Intervention de Béatrice Descamps

Séance en hémicycle du lundi 11 mars 2024 à 16h00
Protection des enfants victimes de violences intrafamiliales — Discussion générale

Photo issue du site de l'Assemblée nationale ou de WikipediaBéatrice Descamps :

Les chiffres sont terrifiants mais il convient de les rappeler. En 2021, le Haut Conseil à l'égalité entre les femmes et les hommes (HCEFH) relevait que, chaque année, 400 000 enfants sont exposés à des violences intrafamiliales. Dans ses conclusions intermédiaires, la Ciivise estime que 160 000 enfants sont victimes, par an, de violences sexuelles. Chaque semaine, un enfant meurt sous les coups de ses parents. Selon le ministère de l'intérieur, en 2021, les violences intrafamiliales non conjugales ont progressé de 16 %.

Les violences à l'égard des enfants, en particulier les violences sexuelles incestueuses, sont un fléau pour notre société et la justice doit être tenue à une obligation de résultat en la matière. Le groupe Libertés, indépendants, outre-mer et territoires salue le compromis trouvé en CMP et le caractère transpartisan de cette proposition de loi, qui montre la volonté commune d'avancer rapidement sur ce sujet et qui permettra de répondre aux demandes formulées par la Ciivise, visant à renforcer les mesures de suspension et de retrait de l'autorité parentale. Toutefois, notre groupe regrette les difficultés qui affectent cette commission indépendante, alors même qu'elle a effectué un travail essentiel. Le refus de reconduire le juge Édouard Durand dans ses fonctions de président et les récentes démissions en son sein nuisent à son action.

En 2019 et en 2020, deux lois ont permis d'accroître l'arsenal législatif en matière de violences familiales, notamment pour faciliter la suspension de l'autorité parentale en cas de poursuites.
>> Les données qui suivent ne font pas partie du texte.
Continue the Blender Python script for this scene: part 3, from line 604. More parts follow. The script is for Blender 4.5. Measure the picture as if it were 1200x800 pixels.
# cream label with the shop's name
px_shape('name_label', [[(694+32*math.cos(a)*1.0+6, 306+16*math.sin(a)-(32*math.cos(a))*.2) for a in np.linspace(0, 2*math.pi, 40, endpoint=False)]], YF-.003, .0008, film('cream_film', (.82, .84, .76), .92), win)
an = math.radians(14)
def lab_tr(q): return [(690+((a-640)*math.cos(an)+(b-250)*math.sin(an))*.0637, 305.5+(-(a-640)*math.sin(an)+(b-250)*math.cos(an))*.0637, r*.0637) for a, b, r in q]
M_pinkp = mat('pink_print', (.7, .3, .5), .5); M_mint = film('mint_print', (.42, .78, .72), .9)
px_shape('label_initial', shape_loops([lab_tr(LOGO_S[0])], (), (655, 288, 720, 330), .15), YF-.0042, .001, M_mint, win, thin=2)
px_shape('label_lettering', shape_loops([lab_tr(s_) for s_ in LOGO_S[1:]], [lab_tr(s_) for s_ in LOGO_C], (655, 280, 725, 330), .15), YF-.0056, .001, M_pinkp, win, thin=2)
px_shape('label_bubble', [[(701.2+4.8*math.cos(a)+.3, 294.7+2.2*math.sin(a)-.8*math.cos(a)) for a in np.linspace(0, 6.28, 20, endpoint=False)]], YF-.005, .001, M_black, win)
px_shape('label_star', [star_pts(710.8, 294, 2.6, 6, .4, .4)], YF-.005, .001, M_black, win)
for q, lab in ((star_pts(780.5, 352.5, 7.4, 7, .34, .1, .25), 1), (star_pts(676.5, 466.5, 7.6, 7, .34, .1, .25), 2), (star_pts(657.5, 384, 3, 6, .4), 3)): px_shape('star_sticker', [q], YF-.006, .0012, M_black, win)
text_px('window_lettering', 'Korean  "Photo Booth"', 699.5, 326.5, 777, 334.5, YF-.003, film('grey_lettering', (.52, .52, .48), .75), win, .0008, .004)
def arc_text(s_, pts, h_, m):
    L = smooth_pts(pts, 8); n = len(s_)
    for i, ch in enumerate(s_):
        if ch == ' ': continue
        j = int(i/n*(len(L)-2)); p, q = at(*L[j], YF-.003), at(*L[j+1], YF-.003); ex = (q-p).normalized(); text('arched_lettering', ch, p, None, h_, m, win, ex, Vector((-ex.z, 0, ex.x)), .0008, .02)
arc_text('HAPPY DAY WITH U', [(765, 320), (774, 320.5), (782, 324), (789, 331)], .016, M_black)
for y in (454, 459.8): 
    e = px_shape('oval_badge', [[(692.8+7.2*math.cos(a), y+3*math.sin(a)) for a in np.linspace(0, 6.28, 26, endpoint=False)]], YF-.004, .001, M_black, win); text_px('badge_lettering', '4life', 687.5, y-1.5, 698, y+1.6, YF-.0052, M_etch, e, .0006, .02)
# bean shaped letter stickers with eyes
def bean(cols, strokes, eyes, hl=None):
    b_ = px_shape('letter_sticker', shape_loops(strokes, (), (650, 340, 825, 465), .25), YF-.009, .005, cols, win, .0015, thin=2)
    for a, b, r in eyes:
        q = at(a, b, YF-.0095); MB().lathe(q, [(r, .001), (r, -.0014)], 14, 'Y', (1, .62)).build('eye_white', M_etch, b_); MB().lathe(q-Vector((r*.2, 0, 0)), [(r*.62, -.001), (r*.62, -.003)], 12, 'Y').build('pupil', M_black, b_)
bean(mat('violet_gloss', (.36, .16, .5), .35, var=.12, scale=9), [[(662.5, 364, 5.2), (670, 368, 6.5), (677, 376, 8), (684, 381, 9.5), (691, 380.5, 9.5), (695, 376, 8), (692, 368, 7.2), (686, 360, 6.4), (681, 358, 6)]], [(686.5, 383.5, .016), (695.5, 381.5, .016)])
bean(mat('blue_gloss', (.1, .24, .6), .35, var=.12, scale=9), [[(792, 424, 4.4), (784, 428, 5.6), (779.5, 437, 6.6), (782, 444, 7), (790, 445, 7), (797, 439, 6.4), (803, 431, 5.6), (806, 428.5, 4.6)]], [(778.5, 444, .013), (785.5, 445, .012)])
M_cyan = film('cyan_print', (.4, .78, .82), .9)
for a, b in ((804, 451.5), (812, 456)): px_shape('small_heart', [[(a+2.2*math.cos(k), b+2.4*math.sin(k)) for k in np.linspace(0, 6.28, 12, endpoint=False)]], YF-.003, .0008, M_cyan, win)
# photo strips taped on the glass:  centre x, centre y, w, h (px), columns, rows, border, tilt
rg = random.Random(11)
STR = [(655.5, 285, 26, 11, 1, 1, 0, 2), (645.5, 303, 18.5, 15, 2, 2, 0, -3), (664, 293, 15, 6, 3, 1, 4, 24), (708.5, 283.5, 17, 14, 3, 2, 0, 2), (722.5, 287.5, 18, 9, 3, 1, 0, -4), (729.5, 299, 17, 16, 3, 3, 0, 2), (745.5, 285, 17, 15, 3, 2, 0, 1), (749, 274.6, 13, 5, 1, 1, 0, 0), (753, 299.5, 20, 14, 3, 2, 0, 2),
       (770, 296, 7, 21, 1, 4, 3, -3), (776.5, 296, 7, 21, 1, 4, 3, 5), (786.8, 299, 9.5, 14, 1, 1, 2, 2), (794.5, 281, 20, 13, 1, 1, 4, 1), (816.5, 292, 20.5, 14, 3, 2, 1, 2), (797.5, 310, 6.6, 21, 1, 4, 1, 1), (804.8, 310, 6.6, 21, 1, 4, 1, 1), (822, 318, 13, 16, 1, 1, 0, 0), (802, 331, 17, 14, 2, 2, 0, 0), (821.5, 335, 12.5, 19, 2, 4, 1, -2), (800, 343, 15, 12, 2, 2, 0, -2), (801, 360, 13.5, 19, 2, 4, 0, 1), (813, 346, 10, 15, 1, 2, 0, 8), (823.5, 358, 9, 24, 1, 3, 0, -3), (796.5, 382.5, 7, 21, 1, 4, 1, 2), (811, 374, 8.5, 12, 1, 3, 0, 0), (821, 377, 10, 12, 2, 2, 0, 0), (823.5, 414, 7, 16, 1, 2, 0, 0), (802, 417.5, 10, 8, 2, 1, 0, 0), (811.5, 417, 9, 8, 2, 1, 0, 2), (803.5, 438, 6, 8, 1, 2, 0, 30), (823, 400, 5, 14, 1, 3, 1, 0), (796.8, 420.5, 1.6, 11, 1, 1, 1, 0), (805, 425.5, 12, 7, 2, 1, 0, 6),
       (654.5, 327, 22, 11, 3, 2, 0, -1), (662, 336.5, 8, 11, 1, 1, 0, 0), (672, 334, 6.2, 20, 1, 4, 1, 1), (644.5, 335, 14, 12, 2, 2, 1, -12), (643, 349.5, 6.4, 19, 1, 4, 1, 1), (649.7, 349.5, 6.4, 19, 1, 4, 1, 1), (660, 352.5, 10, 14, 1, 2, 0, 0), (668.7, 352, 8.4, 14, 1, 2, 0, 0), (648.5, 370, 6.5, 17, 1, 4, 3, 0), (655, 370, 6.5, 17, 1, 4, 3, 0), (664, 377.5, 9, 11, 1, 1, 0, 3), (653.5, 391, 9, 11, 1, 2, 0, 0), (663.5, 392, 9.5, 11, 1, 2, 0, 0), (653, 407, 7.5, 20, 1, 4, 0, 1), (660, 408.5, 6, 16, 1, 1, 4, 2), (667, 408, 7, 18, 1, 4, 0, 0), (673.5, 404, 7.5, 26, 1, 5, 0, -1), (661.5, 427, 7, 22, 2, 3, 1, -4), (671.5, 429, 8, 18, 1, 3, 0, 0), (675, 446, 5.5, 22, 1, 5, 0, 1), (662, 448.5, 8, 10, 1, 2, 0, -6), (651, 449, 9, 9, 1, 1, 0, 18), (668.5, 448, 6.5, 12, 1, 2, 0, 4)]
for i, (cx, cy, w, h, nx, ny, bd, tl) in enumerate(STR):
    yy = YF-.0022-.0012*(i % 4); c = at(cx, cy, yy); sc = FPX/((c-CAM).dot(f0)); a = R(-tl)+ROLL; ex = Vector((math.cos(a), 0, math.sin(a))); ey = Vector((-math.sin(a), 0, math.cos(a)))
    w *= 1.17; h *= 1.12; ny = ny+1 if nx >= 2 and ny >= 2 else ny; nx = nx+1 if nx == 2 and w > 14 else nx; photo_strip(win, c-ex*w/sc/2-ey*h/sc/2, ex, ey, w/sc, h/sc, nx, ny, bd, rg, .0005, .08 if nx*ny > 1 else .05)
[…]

La lenteur du système judiciaire ne devant pas pénaliser les victimes, il était nécessaire d'être en mesure de soustraire les enfants de l'emprise du parent violent, même avant une condamnation. En ce sens, l'article 1er est essentiel : il permettra la suspension de l'autorité parentale en cas de crime ou de violences sexuelles incestueuses contre l'enfant. En effet, l'intérêt supérieur de ce dernier doit primer dans ce type de procédures.

À cet égard, nous entendons le choix de la CMP de ne pas maintenir, pour des raisons de sécurité juridique, la suspension de l'autorité parentale en cas de violences conjugales. Cependant, nous tenons à rappeler que les violences conjugales sont aussi des violences familiales qui touchent l'enfant et dont les conséquences peuvent être désastreuses et synonymes de souffrance : troubles affectifs, comportementaux, dépression, anxiété, reproduction de la violence ou encore syndrome de stress post-traumatique.

L'autre grande avancée de ce texte est qu'il incitera le juge pénal à prononcer le retrait de l'autorité parentale de façon plus systématique dès qu'un cas grave se présentera. Face à un cas d'inceste, il est nécessaire que le principe soit celui d'un retrait total. Avec ce texte, seule une décision spécialement motivée du juge pourra en décider autrement ; c'est une avancée très attendue.

Si ces dispositions sont urgentes et nécessaires, il faudra inévitablement qu'elles s'accompagnent d'un renforcement des mesures préventives et d'une augmentation des moyens octroyés, afin que ces violences cessent au sein des foyers. Et parce que ces dernières marquent l'enfant jusqu'à ce qu'il devienne adulte, il est nécessaire de garantir que l'accompagnement psychologique et la prise en charge ne s'arrêteront pas à sa majorité. À cet égard, j'ai souvent dénoncé ici le manque criant de psychologues, de psychiatres et de pédopsychiatres, qui entraîne, il faut bien le dire, un défaut dans le suivi, pourtant indispensable, des enfants.

Notre groupe votera donc la proposition de loi de Mme Santiago – que je remercie –, parce qu'elle représente une avancée majeure et qu'il est urgent d'agir. Nous espérons qu'elle entrera rapidement en vigueur.